Pre-SECURE Inherited IRA – Calculate new RMD
I have an inherited IRA established in 2010; the original IRA owner was my father.
I have been taking RMDs based upon the life expectancy of my brother. This is because we did not establish separate inherited IRAs before the deadline of Sept. 30 following the year of death, and so had to take RMDs based upon the life expectancy of the oldest of the three beneficiaries (my brother).
I know I need to recalculate the RMD for this year by retroactively applying the new life expectancy tables starting the year after death. But should I continue to use my brother’s life expectancy? Or can I use my (much longer!) life expectancy?
Permalink Submitted by Alan - IRA critic on Mon, 2022-02-14 21:35
You must continue to use his LE as the oldest beneficiary if the separate accounts were not established by the deadline, but that deadline was 12/31 of the year following the year father passed. That’s 3 extra months, but you may not have met that deadline either. Any chance that YOUR separate account was created by that deadline?
Permalink Submitted by John McGlothlin on Mon, 2022-02-14 22:51
My records say that my account was established as of Dec 10 of the year following the year of death.
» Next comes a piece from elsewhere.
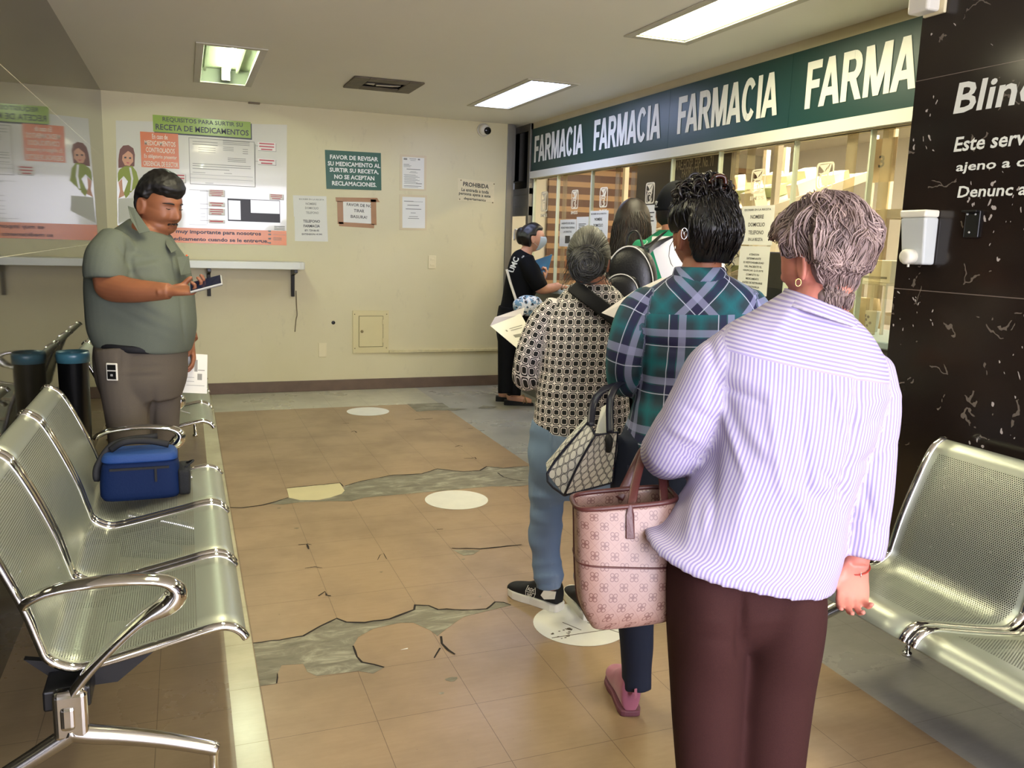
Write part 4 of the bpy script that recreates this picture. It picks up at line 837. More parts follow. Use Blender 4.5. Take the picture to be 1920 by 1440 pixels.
# ------------------------------------------------------------------ emblem stickers and papers on the glass
GL = Fr((XF + .029, 0, 0), (0, -1, 0), (0, 0, 1), (-1, 0, 0))
def qg(px, py): p = onx(px, py, XF + .029); return (-p.y, p.z)
m_stk = M('cream_sticker', (240, 230, 200), .4)
def ring2(n=32, w=1, h=1, e=6):
    out = []
    for i in range(n):
        a_ = 2 * PI * i / n; ca, sa = math.cos(a_), math.sin(a_); out.append((w * math.copysign(abs(ca) ** (2 / e), ca), h * math.copysign(abs(sa) ** (2 / e), sa)))
    return out
def emblem(cx, cy, w, h, txt, label):
    T = thing('glass_emblem', label, 'sticker', GL.p(cx, cy), 'eagle emblem stickers on the glass'); b = MB(); n = 32
    o = ring2(n, w / 2, h / 2, 7); i_ = ring2(n, w / 2 * .84, h / 2 * .88, 6)
    b.add([GL.p(cx + x, cy + y, .001) for x, y in o + i_], [(k, (k + 1) % n, n + (k + 1) % n, n + k) for k in range(n)])
    P = lambda pts: b.slab([GL.p(cx + x * w / 2, cy + y * h / 2, .0006) for x, y in pts], GL.w, .0006)
    P([(-.78, .8), (.5, .86), (.05, .5), (-.1, .25), (-.3, .5)]); P([(-.8, .25), (-.2, .2), (.15, .42), (.35, .7), (.3, .3), (.1, .05), (-.4, .08)]); P([(.55, .85), (.68, .8), (.45, .2), (.3, -.3), (.2, -.1), (.3, .4)])
    arc = lambda r0, r1, a0, a1, ox, oy: b.add([GL.p(cx + (ox + r * math.cos(a_)) * w / 2, cy + (oy + r * math.sin(a_)) * h / 2, .0011) for a_ in [a0 + (a1 - a0) * k / 12 for k in range(13)] for r in (r0, r1)], [(2 * k, 2 * k + 1, 2 * k + 3, 2 * k + 2) for k in range(12)])
    arc(.52, .68, .6, 3.9, -.05, -.38); arc(.28, .4, -1.2, 2.4, -.1, -.4); arc(.5, .62, 4.2, 6.0, -.1, -.35); P([(-.15, -.3), (.05, -.28), (.02, -.55), (-.1, -.6)]); P([(-.3, -.78), (.3, -.75), (.1, -.86), (-.2, -.88)])
    b.build('emblem', m_stk, T, (0, 0, 0))
    if txt: MB().text('IMSS', GL, cx, cy - h * .68, w * .95, h * .17, bold=.03, lift=.001).build('lettering', m_stk, T, (0, 0, 0))
for k, (px, py, pw, phh, lb) in enumerate(((1021, 378, 13, 38, 'first from the door'), (1078, 374, 13, 36, 'second from the door'), (1132, 370, 15, 38, 'third from the door'), (1219, 362, 17, 40, 'just left of the black cap'), (1297, 354, 18, 40, 'mostly hidden by curly bun'), (1422, 340, 27, 46, 'above the TELEFONO paper'), (1547, 330, 33, 52, 'largest and closest to the marble'))):
    a, c = qg(px - pw / 2, py), qg(px + pw / 2, py); hh = qg(px, py - phh / 2)[1] - qg(px, py + phh / 2)[1]
    emblem((a[0] + c[0]) / 2, qg(px, py)[1], abs(c[0] - a[0]), hh, True, 'cream eagle emblem sticker over IMSS on the glass, ' + lb)
def gpaper(label, x0, y0, x1, y1, rows, mat_=None, lift=0.002):
    a, c = qg(x0, y0), qg(x1, y1); a, c = (min(a[0], c[0]), c[1]), (max(a[0], c[0]), a[1]); w, h = c[0] - a[0], c[1] - a[1]
    T = thing('glass_notice', label, 'notice', GL.p((a[0] + c[0]) / 2, a[1])); MB().box((a[0], a[1], lift), (c[0], c[1], lift + .001), 0, GL).build('sheet', m_paper, T, (0, 0, 0))
    b = MB()
    for r in rows:
        if isinstance(r[0], str): b.text(r[0], GL, a[0] + r[1] * w, a[1] + r[2] * h, r[3] * w, r[4] * h, bold=.015, lift=lift + .002)
        else: b.box((a[0] + r[0] * w, a[1] + r[1] * h, lift + .001), (a[0] + r[2] * w, a[1] + r[3] * h, lift + .0016), 0, GL)
    b.build('lettering', M('charcoal_print', (60, 58, 54), .5), T, (0, 0, 0))
NB = [('ESCRIBIR EN LA RECETA', .5, .9, .8, .05), ('NOMBRE', .5, .72, .4, .1), ('DOMICILIO', .5, .52, .5, .1), ('TELEFONO', .5, .32, .46, .1), ('EN LA RECETA', .5, .14, .44, .08)]
gpaper('NOMBRE DOMICILIO TELEFONO paper on the glass left of the striped shirt woman', 1392, 387, 1448, 460, NB)
tl = ['ATENCION', 'DETERMINANTE', 'ES RESPONSABILIDAD', 'DEL PACIENTE EL', 'VERIFICAR QUE ESTE', 'COMPLETO SU', 'MEDICAMENTO', 'ANTES DE RETIRARSE', 'DE VENTANILLA']
gpaper('long text paper on the glass directly under the NOMBRE paper', 1389, 461, 1438, 556, [(s_, .5, .83 - .083 * i, .035 * len(s_) + .05, .04) for i, s_ in enumerate(tl)], lift=.0035)
gpaper('small paper with grey photo square on the glass above the grey-haired woman', 1051, 412, 1079, 463, [('AGENTE DE SEGU', .5, .86, .8, .07), ('RIDAD PARA DISPENS', .5, .7, .84, .07), ('LAS RECETAS', .5, .55, .5, .07), (.36, .12, .66, .4)])
gpaper('narrow blank-looking paper on the glass between two other papers', 1082, 407, 1103, 442, [(.2, .6, .8, .64), (.2, .5, .7, .54), (.2, .4, .75, .44)])
gpaper('white NOMBRE paper on the glass left of the long-haired woman', 1106, 396, 1139, 452, NB)
gpaper('pale paper on the glass left of the black cap', 1208, 385, 1229, 462, [(.2, .8, .8, .83), (.2, .7, .7, .73), (.2, .6, .8, .63)])
# ------------------------------------------------------------------ people: lofts, union, cloth coordinates
CF = V(.36198, .93218, 0); CLEFT = V(-.93218, .36198, 0)      # level directions away from / to the left of the viewer
class Piece:
    def __init__(s, grid, uv, cap0, cap1): s.g, s.uv, s.c0, s.c1 = grid, uv, cap0, cap1
    def mesh(s):
        g = s.g; R, n = len(g), len(g[0]) - 1
        vs = [p for row in g for p in row[:n]]; fs = [(i * n + k, i * n + (k + 1) % n, (i + 1) * n + (k + 1) % n, (i + 1) * n + k) for i in range(R - 1) for k in range(n)]
        for ring, c, flip in ((0, s.c0, True), (R - 1, s.c1, False)):
            b = len(vs); vs.append(c)
            for k in range(n): f = (ring * n + k, ring * n + (k + 1) % n, b); fs.append(f[::-1] if flip else f)
        return vs, fs
    def bvh(s):
        g = s.g; R, n = len(g), len(g[0]); vs = [p for row in g for p in row]; ts = []
        for i in range(R - 1):
            for k in range(n - 1):
                a, b, c, d = i * n + k, i * n + k + 1, (i + 1) * n + k + 1, (i + 1) * n + k; ts += [(a, b, c), (a, c, d)]
        s.vs, s.ts, s.uvf = vs, ts, [u for row in s.uv for u in row]; s.tree = BVHTree.FromPolygons(vs, ts)
def interp(rows, k):
    """rows of equal-length tuples of floats -> Catmull-Rom"""
    P = [np.array(r, float) for r in rows]; out = []
    for i in range(len(P) - 1):
        a, b, c, d = P[max(i - 1, 0)], P[i], P[i + 1], P[min(i + 2, len(P) - 1)]
        for j in range(k): t = j / k; out.append(.5 * ((2 * b) + (c - a) * t + (2 * a - 5 * b + 4 * c - d) * t * t + (3 * b - a - 3 * c + d) * t ** 3))
    out.append(P[-1]); return out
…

Must all of our accounts (my two siblings and mine) have been established by 12/31? The other wrinkle is, my records say that in the year after death I received an RMD that was based upon my brother’s life expectancy; this was before I established my own inherited IRA. I frankly can’t remember why that was handled that way.
Permalink Submitted by Alan - IRA critic on Tue, 2022-02-15 17:57
Pub 590 B states under “multiple individual beneficiaries” that the age of the oldest beneficiary applies to all if the account has not been divided into separate accounts for each beneficiary. This unofficial paragraph is the only place where “each” is used with debatable interpretation of it’s meaning.
RMD regulations for IRAs defer to those of qualified DC plans if not otherwise stated. The applicable Reg on separate inherited accounts for DC plan beneficiaries is addressed in Reg 1.401(a)(9)- 8, QA 2. In this Reg separate accounts are defined in term of each separate account that has been created by the deadline.
Therefore, I believe that you have been taking higher than required RMDs since 2011, and you could have been basing your RMD on your own age, not the age of an older beneficiary. Distributions you have already taken cannot be undone even though some portion was greater than your individual RMD. But when you “reset” to the new table I suggest that you use YOUR own age attained in 2011 to determine the divisor under the new table, then reduce that divisor by 1.0 for each year since 2011. That will reduce your beneficiary RMD from 2022 forward.
Permalink Submitted by John McGlothlin on Tue, 2022-02-15 22:10
Thank you! I really appreciate the input.